Yesterday we looked at the behavior of ice on Enceladus, a key to making long range plans for a lander there. But as we saw with Kira Olsen and team’s work, learning about the nature of ice on worlds with interior oceans has implications for other ice giant moons. This morning we look at the hellish surface environment of Europa, as high-energy radiation sleets down inside Jupiter’s magnetic field.

Europa’s surface radiation will complicate operations there and demand extensive shielding for any lander. But below the ice, that interior ocean should be shielded and warm enough to offer the possibility of life. With Europa Clipper on pace for a 2024 launch, we need to ask how the surface ice has been shaped and where we might find biosignatures that could have been churned up from below.

Tidal stresses on the ice leading to fracture are one way to force material up, but small impacts from above — debris in the Jovian system — also roil the surface. If we’re looking for potential biosignatures, we have to consider this surface churn and the effects of radiation upon what it produces. This is the subject of new work from a team led by Emily Costello (University of Hawai?i at Manoa), which has been studying the effects of electron radiation accelerated by Jupiter on complex molecules.

Image: The University of Hawai?i at Manoa’s Costello. Credit: UH Manoa.

The operative term in this paper, just published in Nature Astronomy, is impact gardening. The authors estimate through their modeling that the surface of Europa has been affected up to an average depth of 30 centimeters (about 12 inches). Over millions of years, the impacts add up even as surface material mixes with the subsurface, all bathed by radiation.

“If we hope to find pristine, chemical biosignatures, we will have to look below the zone where impacts have been gardening,” says Costello. “Chemical biosignatures in areas shallower than that zone may have been exposed to destructive radiation.”

Image: In this zoomed-in area (Figure 2) of Europa’s surface, an inset to Figure 1, a cliff runs across the middle of the image, revealing the interiors of the ridges leading up to it. The thin, bright layer at the top of the cliff is at least 20 to 40 feet (6 to 12 meters) thick. This thin surface layer, and possibly layers like it elsewhere over Europa’s surface, is where a process called “impact gardening” is thought to occur. Impact gardening is the small-scale mixing of the surface by space debris, such as asteroids and comets. Scientists are studying the cumulative effects of small impacts on Europa’s surface as NASA prepares to explore the moon with the upcoming Europa Clipper mission. New research and modeling estimate that the surface of Europa has been churned by small impacts to an average depth of about 12 inches (30 centimeters), within the layer of the surface that is visible here. Credit: NASA/JPL-Caltech.

The study looks not only at surface impacts but goes on to consider secondary impacts when debris returns to the surface after the initial strike. We learn there is a case for a particular zone on Europa — the moon’s mid- to high-latitudes — that would be less affected by radiation. In any case, a robotic lander may need to probe at least 30 centimeters down to find material unaffected by the ongoing impact gardening.

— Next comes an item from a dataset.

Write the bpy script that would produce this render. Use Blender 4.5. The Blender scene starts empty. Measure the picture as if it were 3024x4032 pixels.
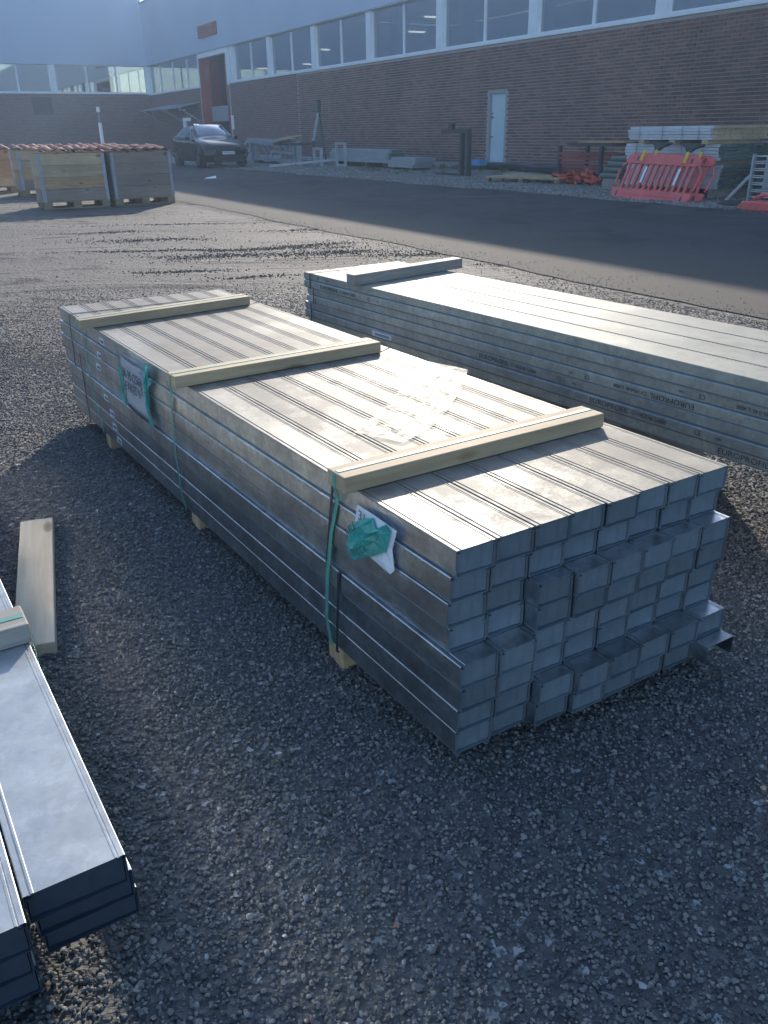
import bpy, math, random
import numpy as np
from mathutils import Vector, Matrix

random.seed(11)
rng = np.random.default_rng(11)
R = math.radians
SC = bpy.context.scene
COL = SC.collection

# ------------------------------------------------------------------ camera
CAM_H = 1.26
pitch, roll = R(24.232), R(-0.828)
F = Vector((0, math.cos(pitch), -math.sin(pitch)))
Rt = Vector((1, 0, 0))
Up = Rt.cross(F)
R2 = Rt * math.cos(roll) + Up * math.sin(roll)
U2 = -Rt * math.sin(roll) + Up * math.cos(roll)
cam = bpy.data.cameras.new("camera")
camo = bpy.data.objects.new("camera", cam)
COL.objects.link(camo)
m = Matrix.Identity(4)
for i in range(3):
    m[i][0], m[i][1], m[i][2] = R2[i], U2[i], -F[i]
m[2][3] = CAM_H
camo.matrix_world = m
cam.sensor_fit = 'VERTICAL'
cam.sensor_height = 36
cam.lens = 29.765
cam.clip_start = 0.05
cam.clip_end = 1000
SC.camera = camo

# ------------------------------------------------------------------ light
SUN_AZ, SUN_EL = R(4.5), R(23.1)
world = bpy.data.worlds.new("World")
SC.world = world
world.use_nodes = True
nt = world.node_tree
sky = nt.nodes.new("ShaderNodeTexSky")
sky.sky_type = 'NISHITA'
sky.sun_disc = False
sky.sun_elevation = SUN_EL
sky.sun_rotation = SUN_AZ
sky.air_density = 1.0
sky.dust_density = 0.7
sky.ozone_density = 3.2
bg = nt.nodes["Background"]
bg.inputs["Strength"].default_value = 0.15
nt.links.new(sky.outputs[0], bg.inputs[0])
sun = bpy.data.lights.new("sun", 'SUN')
sun.energy = 3.2
sun.angle = R(0.53)
sun.color = (1.0, 0.90, 0.76)
suno = bpy.data.objects.new("sun", sun)
COL.objects.link(suno)
to_sun = Vector((math.sin(SUN_AZ) * math.cos(SUN_EL), math.cos(SUN_AZ) * math.cos(SUN_EL), math.sin(SUN_EL)))
suno.rotation_euler = to_sun.to_track_quat('Z', 'Y').to_euler()
suno.location = to_sun * 60
SC.view_settings.view_transform = 'Standard'
SC.view_settings.look = 'None'
SC.view_settings.gamma = 1
SC.view_settings.use_curve_mapping = False
SC.view_settings.exposure = 0.85
SC.cycles.sample_clamp_indirect = 500
SC.cycles.blur_glossy = 0.0          # keep the sun glints that the steel throws on the gravel
SC.cycles.caustics_reflective = True

# ------------------------------------------------------------------ helpers
class MB:
    def __init__(s):
        s.v, s.f, s.mi, s.c = [], [], [], []
    def add(s, vs, fs, mi=0, c=None):
        b = len(s.v)
        s.v += [tuple(p) for p in vs]
        s.f += [tuple(b + i for i in f) for f in fs]
        s.mi += [mi] * len(fs)
        if c is not None:
            s.c += [c] * len(fs)
    def box(s, x0, x1, y0, y1, z0, z1, M=None, mi=0, c=None):
        vs = [Vector(p) for p in ((x0, y0, z0), (x1, y0, z0), (x1, y1, z0), (x0, y1, z0), (x0, y0, z1), (x1, y0, z1), (x1, y1, z1), (x0, y1, z1))]
        if M is not None:
            vs = [M @ p for p in vs]
        s.add(vs, [(0, 3, 2, 1), (4, 5, 6, 7), (0, 1, 5, 4), (1, 2, 6, 5), (2, 3, 7, 6), (3, 0, 4, 7)], mi, c)
        return s
    def cbox(s, c, d, M=None, mi=0):
        return s.box(c[0]-d[0]/2, c[0]+d[0]/2, c[1]-d[1]/2, c[1]+d[1]/2, c[2]-d[2]/2, c[2]+d[2]/2, M, mi)
    def beam(s, p, q, w, h, up=(0, 0, 1)):
        p, q = Vector(p), Vector(q)
        d = (q - p); L = d.length; d.normalize()
        u = Vector(up)
        if abs(d.dot(u)) > 0.95: u = Vector((0, 1, 0))
        sx = d.cross(u).normalized(); sz = sx.cross(d)
        M = Matrix.Identity(4)
        for i in range(3):
            M[i][0], M[i][1], M[i][2], M[i][3] = sx[i], d[i], sz[i], p[i]
        return s.box(-w/2, w/2, 0, L, -h/2, h/2, M)
    def prism(s, poly, t, M=None, mi=0):
        # poly in XZ, extruded along +Y by t
        n = len(poly)
        vs = [Vector((a, 0, b)) for a, b in poly] + [Vector((a, t, b)) for a, b in poly]
        if M is not None: vs = [M @ p for p in vs]
        fs = [tuple(range(n)), tuple(reversed(range(n, 2*n)))] + [(i, i+n, (i+1) % n + n, (i+1) % n) for i in range(n)]
        s.add(vs, fs, mi)
        return s
    def tube(s, pts, r, n=8, cap=True):
        pts = [Vector(p) for p in pts]
        rs = r if isinstance(r, (list, tuple)) else [r]*len(pts)
        b = len(s.v); vs = []; fs = []
        for k, p in enumerate(pts):
            d = (pts[min(k+1, len(pts)-1)] - pts[max(k-1, 0)]).normalized()
            u = Vector((0, 0, 1)) if abs(d.z) < 0.9 else Vector((1, 0, 0))
            a = d.cross(u).normalized(); c = d.cross(a)
            for j in range(n):
                t = 2*math.pi*j/n
                vs.append(p + (a*math.cos(t) + c*math.sin(t))*rs[k])
        for k in range(len(pts)-1):
            for j in range(n):
                fs.append((k*n+j, k*n+(j+1) % n, (k+1)*n+(j+1) % n, (k+1)*n+j))
        if cap:
            fs.append(tuple(reversed(range(n)))); fs.append(tuple(range((len(pts)-1)*n, len(pts)*n)))
        s.add(vs, fs)
        return s
    def mesh(s, name, mats, smooth=False):
        me = bpy.data.meshes.new(name)
        me.from_pydata(s.v, [], s.f)
        for mt in (mats if isinstance(mats, (list, tuple)) else [mats]):
            me.materials.append(mt)
        if any(s.mi): me.polygons.foreach_set("material_index", s.mi)
        if smooth: me.polygons.foreach_set("use_smooth", [True]*len(me.polygons))
        if s.c:
            at = me.attributes.new("tint", 'FLOAT', 'FACE')
            at.data.foreach_set("value", s.c)
        me.update()
        return me
    def build(s, name, mats, parent=None, loc=None, rz=None, smooth=False, bevel=0, seg=2):
        return mobj(name, s.mesh(name, mats, smooth), parent, loc, rz, bevel, seg)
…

Rebecca Ghent (Planetary Science Institute, Tucson) is a co-author on the study:

“The work in this paper could provide guidance for design of instruments or missions seeking biomolecules; it also provides a framework for future investigation using higher-resolution images from upcoming missions, which would help to generate more precise estimates on the depth of gardening in various specific regions. The key parameters in this study are the impact flux and cratering rates. With better estimates of these parameters, and higher-resolution imaging resulting from upcoming missions, it will be possible to better predict the depths to which gardening has affected the shallow ice in specific regions.”

As a side note, I found when looking through Costello’s other papers that she and Ghent have done work on impact gardening at Ceres as well as Mercury and our own Moon. The paper on Ceres argues that the phenomenon is orders of magnitude less intense on Ceres than on the Moon, involving a much thinner regolith and leaving surface ice to be affected primarily by sublimation rather than impacts. It seems clear that our work on icy gas giant moons will need to take impact gardening into consideration, just as we monitor the movement of crustal ice.

The paper is Costello et al., “Impact gardening on Europa and repercussions for possible biosignatures,” Nature Astronomy 12 July 2021 (abstract). The paper on Ceres is Costello et al., “Impact Gardening on Ceres,” Geophysical Research Letters 11 April 2021 (abstract).